Question

In Problems 27 and 28 find the value of so that the given differential equation is exact.

$\left(y^3+kx{y}^4-2x\right)\mathit{d}\mathit{x}\mathbf{+}\left(3x{y}^2+20x^2{y}^3\right)\mathit{d}\mathit{y}\mathbf{=}\mathbf{0}$

Short answer

The value of $k$ is 10.

Step-by-step solution

Condition for exactness

An equation of the form $Mdx+Ndy=0$, is said to be exact, if $\frac{\partial M}{\partial y}=\frac{\partial N}{\partial x}$.

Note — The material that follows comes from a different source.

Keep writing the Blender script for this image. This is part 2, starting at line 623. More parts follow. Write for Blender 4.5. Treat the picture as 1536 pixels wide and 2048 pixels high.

To Find the differential equation is exact

Using the labels from the question

$$\begin{gathered} M(x,y)=y^3+kx{y}^4-2x \\ N(x,y)=3x{y}^2+20x^2{y}^3 \end{gathered}$$

Find $\frac{\partial M}{\partial y},\frac{\partial N}{\partial t}$

$\frac{\partial M}{\partial y}=3y^2+4kx{y}^{3}and\frac{\partial N}{\partial x}=3y^2+40x{y}^3$

The given differential equation is exact when

$\frac{\partial M}{\partial y}=\frac{\partial N}{\partial x}$

Then, we get

$3y^2+4kx{y}^3=3y^2+40x{y}^3$

From the obtained equation we obtain the solution $k=10$.